[Scene script records]
+ + + +

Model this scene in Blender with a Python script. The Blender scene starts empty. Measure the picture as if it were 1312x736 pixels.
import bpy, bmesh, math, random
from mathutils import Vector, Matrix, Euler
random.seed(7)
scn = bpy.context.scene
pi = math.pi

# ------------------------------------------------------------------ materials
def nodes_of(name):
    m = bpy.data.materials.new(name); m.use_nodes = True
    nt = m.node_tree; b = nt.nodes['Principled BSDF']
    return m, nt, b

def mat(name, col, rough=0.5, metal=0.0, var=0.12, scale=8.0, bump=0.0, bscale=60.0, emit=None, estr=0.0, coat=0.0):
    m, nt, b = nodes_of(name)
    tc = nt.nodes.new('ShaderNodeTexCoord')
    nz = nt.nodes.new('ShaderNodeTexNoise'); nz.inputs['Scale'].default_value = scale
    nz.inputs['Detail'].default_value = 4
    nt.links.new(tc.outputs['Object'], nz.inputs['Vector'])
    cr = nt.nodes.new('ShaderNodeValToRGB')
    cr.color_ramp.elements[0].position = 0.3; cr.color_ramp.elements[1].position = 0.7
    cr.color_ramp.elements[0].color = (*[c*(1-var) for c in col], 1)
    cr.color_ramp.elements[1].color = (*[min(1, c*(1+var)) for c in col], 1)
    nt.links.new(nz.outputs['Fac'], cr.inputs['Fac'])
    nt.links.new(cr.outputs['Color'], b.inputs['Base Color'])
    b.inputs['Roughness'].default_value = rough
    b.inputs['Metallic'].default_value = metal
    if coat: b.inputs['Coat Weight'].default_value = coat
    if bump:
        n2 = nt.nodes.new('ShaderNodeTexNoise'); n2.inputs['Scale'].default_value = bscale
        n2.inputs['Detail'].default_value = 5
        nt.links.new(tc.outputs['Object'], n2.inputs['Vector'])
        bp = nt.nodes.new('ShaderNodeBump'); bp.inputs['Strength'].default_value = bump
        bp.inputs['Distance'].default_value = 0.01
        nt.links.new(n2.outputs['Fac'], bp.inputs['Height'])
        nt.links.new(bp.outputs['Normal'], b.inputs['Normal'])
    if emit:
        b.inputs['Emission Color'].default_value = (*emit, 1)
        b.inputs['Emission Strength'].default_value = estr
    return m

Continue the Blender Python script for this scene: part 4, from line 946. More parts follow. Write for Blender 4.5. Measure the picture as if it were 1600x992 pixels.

+ + + +

* _Goal_: Nothing in the data may differ; print all of it exactly as written.

* _Response for this exercise_:
Model this scene in Blender with a Python script. The Blender scene starts empty. Measure the picture as if it were 1312x736 pixels.
import bpy, bmesh, math, random
from mathutils import Vector, Matrix, Euler
random.seed(7)
scn = bpy.context.scene
pi = math.pi

# ------------------------------------------------------------------ materials
def nodes_of(name):
    m = bpy.data.materials.new(name); m.use_nodes = True
    nt = m.node_tree; b = nt.nodes['Principled BSDF']
    return m, nt, b

def mat(name, col, rough=0.5, metal=0.0, var=0.12, scale=8.0, bump=0.0, bscale=60.0, emit=None, estr=0.0, coat=0.0):
    m, nt, b = nodes_of(name)
    tc = nt.nodes.new('ShaderNodeTexCoord')
    nz = nt.nodes.new('ShaderNodeTexNoise'); nz.inputs['Scale'].default_value = scale
    nz.inputs['Detail'].default_value = 4
    nt.links.new(tc.outputs['Object'], nz.inputs['Vector'])
    cr = nt.nodes.new('ShaderNodeValToRGB')
    cr.color_ramp.elements[0].position = 0.3; cr.color_ramp.elements[1].position = 0.7
    cr.color_ramp.elements[0].color = (*[c*(1-var) for c in col], 1)
    cr.color_ramp.elements[1].color = (*[min(1, c*(1+var)) for c in col], 1)
    nt.links.new(nz.outputs['Fac'], cr.inputs['Fac'])
    nt.links.new(cr.outputs['Color'], b.inputs['Base Color'])
    b.inputs['Roughness'].default_value = rough
    b.inputs['Metallic'].default_value = metal
    if coat: b.inputs['Coat Weight'].default_value = coat
    if bump:
        n2 = nt.nodes.new('ShaderNodeTexNoise'); n2.inputs['Scale'].default_value = bscale
        n2.inputs['Detail'].default_value = 5
        nt.links.new(tc.outputs['Object'], n2.inputs['Vector'])
        bp = nt.nodes.new('ShaderNodeBump'); bp.inputs['Strength'].default_value = bump
        bp.inputs['Distance'].default_value = 0.01
        nt.links.new(n2.outputs['Fac'], bp.inputs['Height'])
        nt.links.new(bp.outputs['Normal'], b.inputs['Normal'])
    if emit:
        b.inputs['Emission Color'].default_value = (*emit, 1)
        b.inputs['Emission Strength'].default_value = estr
    return m

Continue the Blender Python script for this scene: part 4, from line 946. More parts follow. Write for Blender 4.5. Measure the picture as if it were 1600x992 pixels.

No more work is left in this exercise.